MATERIALS PROVIDED
···

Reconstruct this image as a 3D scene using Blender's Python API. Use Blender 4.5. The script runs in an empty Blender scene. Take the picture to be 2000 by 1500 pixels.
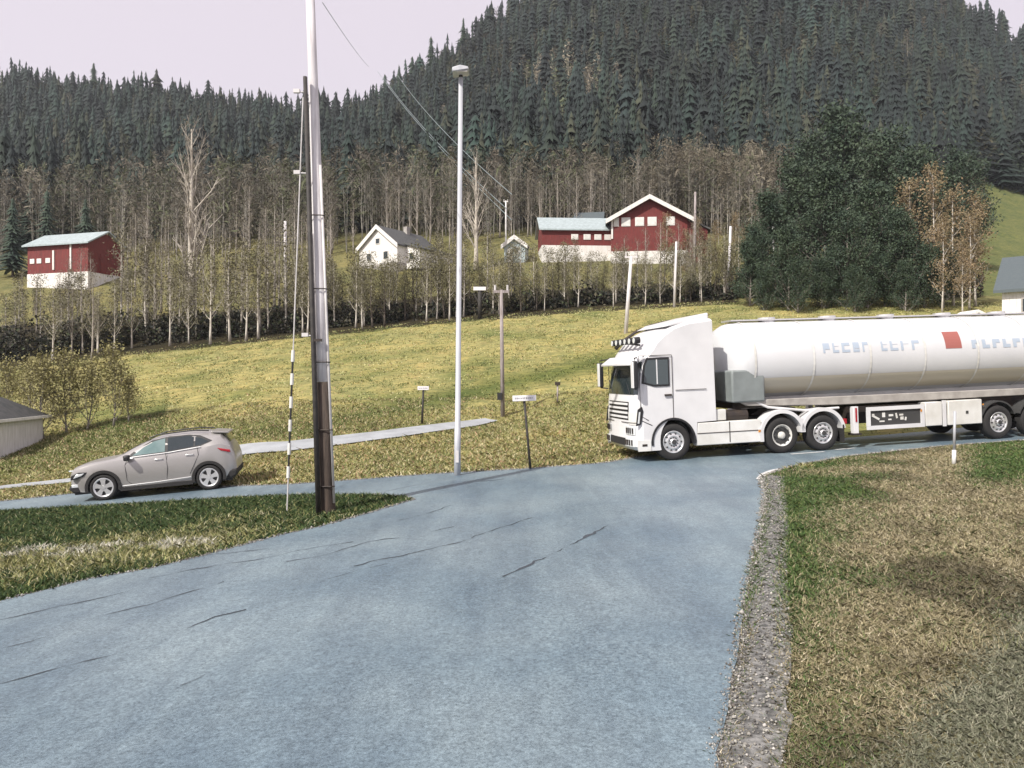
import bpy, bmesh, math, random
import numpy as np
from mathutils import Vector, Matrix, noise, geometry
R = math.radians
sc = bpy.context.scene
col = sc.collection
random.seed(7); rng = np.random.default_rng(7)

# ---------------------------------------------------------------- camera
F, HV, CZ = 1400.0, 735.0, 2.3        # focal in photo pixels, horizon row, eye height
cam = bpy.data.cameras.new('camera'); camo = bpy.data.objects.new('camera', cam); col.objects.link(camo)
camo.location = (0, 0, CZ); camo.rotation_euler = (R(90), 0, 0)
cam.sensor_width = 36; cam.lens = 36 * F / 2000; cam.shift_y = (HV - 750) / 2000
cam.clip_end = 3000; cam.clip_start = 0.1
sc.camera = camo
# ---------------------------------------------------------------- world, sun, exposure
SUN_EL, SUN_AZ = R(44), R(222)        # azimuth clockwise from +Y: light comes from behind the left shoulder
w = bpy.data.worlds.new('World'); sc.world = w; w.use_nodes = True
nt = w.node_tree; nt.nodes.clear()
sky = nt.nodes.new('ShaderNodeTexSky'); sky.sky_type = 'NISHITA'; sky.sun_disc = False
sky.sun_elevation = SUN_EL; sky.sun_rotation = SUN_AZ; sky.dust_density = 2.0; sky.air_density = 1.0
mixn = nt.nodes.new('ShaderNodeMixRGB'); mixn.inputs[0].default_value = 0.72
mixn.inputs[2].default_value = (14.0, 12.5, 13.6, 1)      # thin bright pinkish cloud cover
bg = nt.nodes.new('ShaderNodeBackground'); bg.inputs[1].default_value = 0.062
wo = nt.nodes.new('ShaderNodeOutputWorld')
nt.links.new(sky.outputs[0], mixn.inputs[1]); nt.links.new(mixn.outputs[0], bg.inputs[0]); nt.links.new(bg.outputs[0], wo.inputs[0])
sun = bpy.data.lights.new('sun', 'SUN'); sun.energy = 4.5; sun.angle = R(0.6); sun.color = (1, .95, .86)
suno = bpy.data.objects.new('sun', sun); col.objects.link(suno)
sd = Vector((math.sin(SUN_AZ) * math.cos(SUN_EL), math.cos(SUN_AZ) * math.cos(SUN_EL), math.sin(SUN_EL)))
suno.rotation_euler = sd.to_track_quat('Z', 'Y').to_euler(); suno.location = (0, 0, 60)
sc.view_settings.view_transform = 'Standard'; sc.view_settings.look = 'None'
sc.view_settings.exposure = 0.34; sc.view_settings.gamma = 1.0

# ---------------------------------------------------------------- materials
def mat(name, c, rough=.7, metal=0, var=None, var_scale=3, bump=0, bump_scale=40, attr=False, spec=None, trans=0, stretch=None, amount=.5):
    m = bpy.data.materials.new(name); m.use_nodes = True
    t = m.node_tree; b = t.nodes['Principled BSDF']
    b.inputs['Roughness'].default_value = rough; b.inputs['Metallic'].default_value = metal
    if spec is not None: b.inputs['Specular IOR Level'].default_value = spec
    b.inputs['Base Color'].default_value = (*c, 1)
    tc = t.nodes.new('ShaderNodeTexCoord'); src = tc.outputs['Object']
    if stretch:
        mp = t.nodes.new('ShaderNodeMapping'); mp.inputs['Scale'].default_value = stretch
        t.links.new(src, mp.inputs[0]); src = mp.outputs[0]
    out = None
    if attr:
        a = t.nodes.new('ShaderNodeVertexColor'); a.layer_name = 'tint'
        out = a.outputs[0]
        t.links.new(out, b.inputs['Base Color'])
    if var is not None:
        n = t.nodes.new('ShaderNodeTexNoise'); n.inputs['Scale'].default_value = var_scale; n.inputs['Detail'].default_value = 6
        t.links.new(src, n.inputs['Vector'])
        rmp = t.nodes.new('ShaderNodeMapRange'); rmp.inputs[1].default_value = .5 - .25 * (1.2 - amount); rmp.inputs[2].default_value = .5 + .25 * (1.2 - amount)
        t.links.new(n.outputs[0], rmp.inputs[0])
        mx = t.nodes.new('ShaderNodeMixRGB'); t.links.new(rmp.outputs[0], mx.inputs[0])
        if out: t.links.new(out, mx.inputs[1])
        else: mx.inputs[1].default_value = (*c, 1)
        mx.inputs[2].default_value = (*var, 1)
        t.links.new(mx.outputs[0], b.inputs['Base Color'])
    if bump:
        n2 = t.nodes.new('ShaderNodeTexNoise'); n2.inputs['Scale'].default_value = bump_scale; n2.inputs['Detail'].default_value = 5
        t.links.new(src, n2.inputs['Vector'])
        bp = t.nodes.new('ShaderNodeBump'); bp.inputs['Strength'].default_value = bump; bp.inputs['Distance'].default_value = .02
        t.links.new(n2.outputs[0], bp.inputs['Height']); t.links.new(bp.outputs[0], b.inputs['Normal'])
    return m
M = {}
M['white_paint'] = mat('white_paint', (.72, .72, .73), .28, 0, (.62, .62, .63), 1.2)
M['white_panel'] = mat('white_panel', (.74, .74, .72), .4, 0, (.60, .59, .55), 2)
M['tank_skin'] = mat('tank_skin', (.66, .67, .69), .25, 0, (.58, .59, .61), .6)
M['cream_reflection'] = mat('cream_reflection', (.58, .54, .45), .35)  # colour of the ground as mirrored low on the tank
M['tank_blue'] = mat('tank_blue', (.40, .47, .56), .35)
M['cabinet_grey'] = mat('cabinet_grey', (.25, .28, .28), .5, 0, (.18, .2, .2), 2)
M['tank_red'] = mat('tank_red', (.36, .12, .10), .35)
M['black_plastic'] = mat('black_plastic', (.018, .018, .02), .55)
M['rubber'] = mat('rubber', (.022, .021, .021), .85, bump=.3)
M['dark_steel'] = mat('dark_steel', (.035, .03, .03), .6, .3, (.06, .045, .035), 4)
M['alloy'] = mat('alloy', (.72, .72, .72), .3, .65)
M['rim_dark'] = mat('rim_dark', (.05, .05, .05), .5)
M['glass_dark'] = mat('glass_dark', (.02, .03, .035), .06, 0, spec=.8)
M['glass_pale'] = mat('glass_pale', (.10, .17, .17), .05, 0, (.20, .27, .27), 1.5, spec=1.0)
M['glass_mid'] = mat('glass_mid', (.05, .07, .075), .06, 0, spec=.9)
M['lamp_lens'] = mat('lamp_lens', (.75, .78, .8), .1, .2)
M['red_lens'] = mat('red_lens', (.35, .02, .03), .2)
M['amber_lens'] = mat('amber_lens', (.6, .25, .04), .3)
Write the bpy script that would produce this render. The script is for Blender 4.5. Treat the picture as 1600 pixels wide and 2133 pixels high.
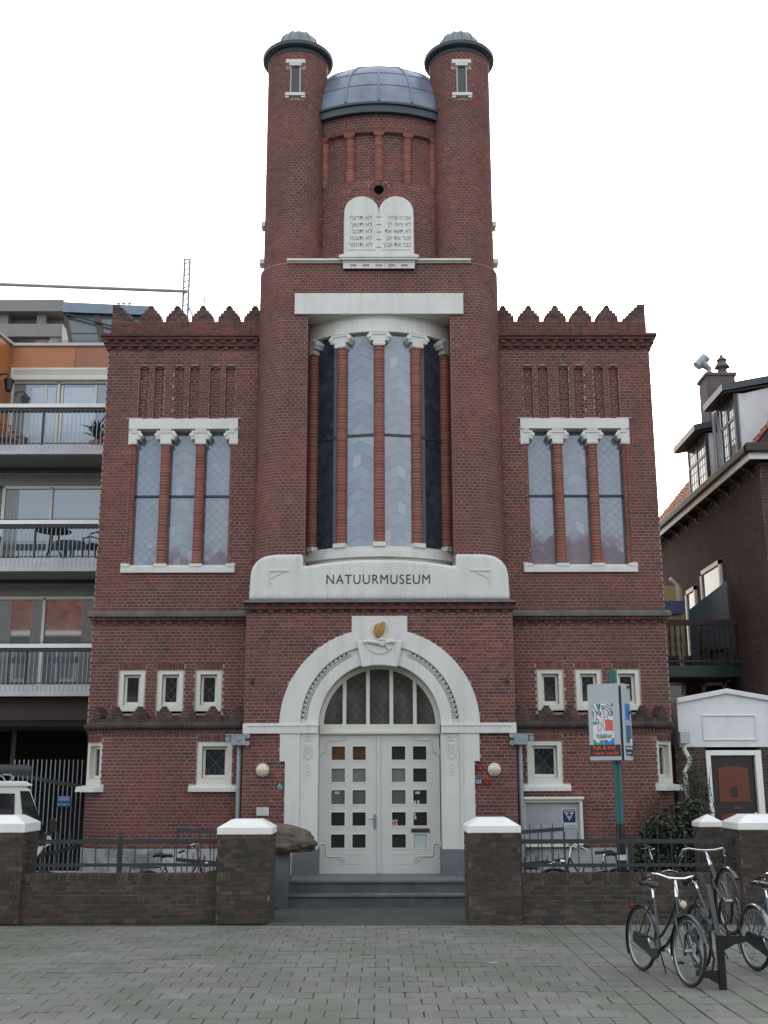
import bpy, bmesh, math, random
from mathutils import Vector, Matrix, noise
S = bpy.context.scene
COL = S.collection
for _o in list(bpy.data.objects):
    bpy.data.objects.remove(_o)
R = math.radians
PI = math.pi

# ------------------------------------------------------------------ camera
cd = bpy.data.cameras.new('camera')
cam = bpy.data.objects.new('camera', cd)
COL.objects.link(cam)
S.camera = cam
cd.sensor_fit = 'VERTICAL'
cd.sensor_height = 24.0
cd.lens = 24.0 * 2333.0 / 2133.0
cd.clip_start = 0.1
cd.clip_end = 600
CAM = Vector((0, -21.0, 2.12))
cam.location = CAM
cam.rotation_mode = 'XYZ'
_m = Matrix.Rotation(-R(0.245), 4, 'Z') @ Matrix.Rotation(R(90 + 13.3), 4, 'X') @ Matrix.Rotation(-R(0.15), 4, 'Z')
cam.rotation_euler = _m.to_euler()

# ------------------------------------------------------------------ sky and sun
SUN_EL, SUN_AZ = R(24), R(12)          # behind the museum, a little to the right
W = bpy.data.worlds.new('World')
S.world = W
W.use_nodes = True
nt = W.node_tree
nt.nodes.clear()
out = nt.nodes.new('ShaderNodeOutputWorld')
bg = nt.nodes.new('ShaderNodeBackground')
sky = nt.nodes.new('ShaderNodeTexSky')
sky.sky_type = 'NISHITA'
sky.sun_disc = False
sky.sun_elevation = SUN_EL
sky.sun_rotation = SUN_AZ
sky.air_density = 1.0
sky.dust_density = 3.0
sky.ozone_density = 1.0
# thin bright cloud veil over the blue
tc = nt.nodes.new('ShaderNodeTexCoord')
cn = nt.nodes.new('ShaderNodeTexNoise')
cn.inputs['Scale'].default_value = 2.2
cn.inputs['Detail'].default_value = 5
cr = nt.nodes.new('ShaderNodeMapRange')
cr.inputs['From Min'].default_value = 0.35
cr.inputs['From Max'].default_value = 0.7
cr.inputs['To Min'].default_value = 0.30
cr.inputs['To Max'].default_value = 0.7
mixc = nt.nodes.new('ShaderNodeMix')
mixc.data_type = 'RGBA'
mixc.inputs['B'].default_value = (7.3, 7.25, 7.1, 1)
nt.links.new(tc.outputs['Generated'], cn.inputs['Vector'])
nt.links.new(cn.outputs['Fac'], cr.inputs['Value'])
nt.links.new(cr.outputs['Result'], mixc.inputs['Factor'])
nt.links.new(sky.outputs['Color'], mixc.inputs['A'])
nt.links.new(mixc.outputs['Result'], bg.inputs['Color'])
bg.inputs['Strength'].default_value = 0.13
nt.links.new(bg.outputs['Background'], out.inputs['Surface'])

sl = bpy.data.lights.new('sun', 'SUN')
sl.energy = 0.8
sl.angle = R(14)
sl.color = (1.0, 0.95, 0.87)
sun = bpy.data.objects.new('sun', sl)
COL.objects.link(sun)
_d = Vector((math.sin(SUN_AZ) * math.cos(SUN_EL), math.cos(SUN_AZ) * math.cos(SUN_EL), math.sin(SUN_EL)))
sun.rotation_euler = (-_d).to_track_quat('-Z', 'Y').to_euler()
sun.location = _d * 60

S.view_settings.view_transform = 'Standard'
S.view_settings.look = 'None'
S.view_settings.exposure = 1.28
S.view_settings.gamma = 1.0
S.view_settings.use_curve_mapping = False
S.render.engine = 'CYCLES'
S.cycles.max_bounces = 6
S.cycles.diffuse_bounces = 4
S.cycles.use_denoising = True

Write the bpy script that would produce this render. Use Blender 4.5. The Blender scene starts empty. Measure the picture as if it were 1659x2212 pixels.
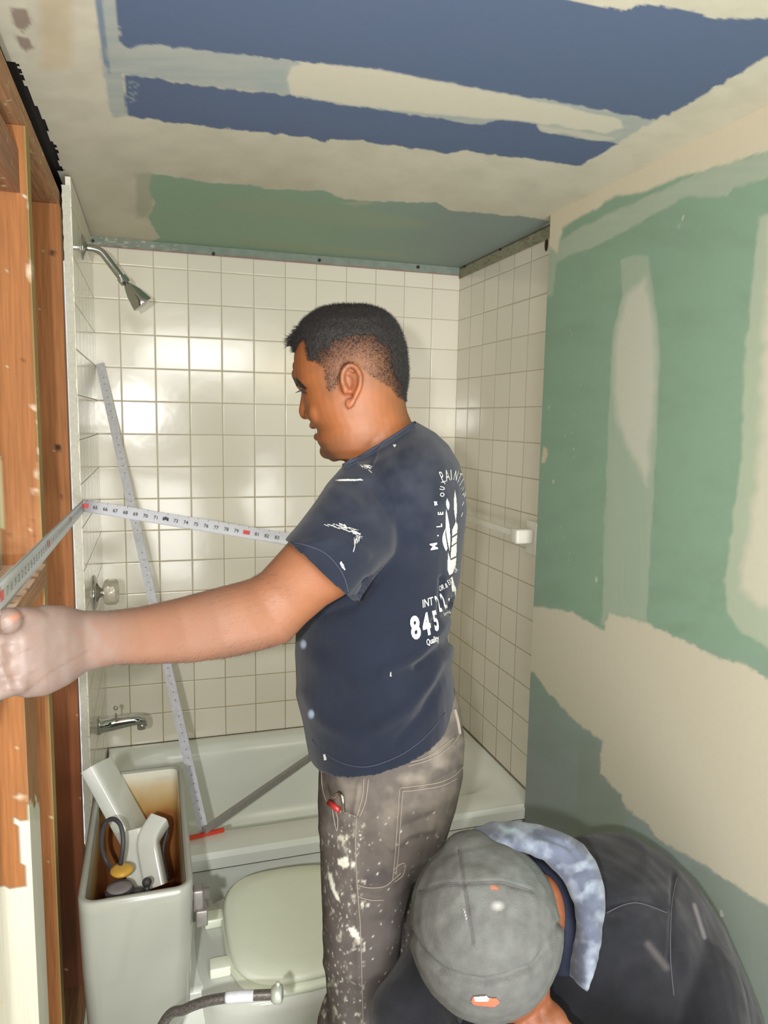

···

EXERCISE OBJECTIVE
Beginning with the first line of the records above, extract each line exactly through the line that holds "random.seed(7); rng = np.random.default_rng(7)", both ends included. Omit pictures.

ANSWER FOR THIS EXERCISE
Reconstruct this image as a 3D scene using Blender's Python API. Use Blender 4.5. The script runs in an empty Blender scene. Take the picture to be 2000 by 1500 pixels.
import bpy, bmesh, math, random
import numpy as np
from mathutils import Vector, Matrix, noise, geometry
R = math.radians
sc = bpy.context.scene
col = sc.collection
random.seed(7); rng = np.random.default_rng(7)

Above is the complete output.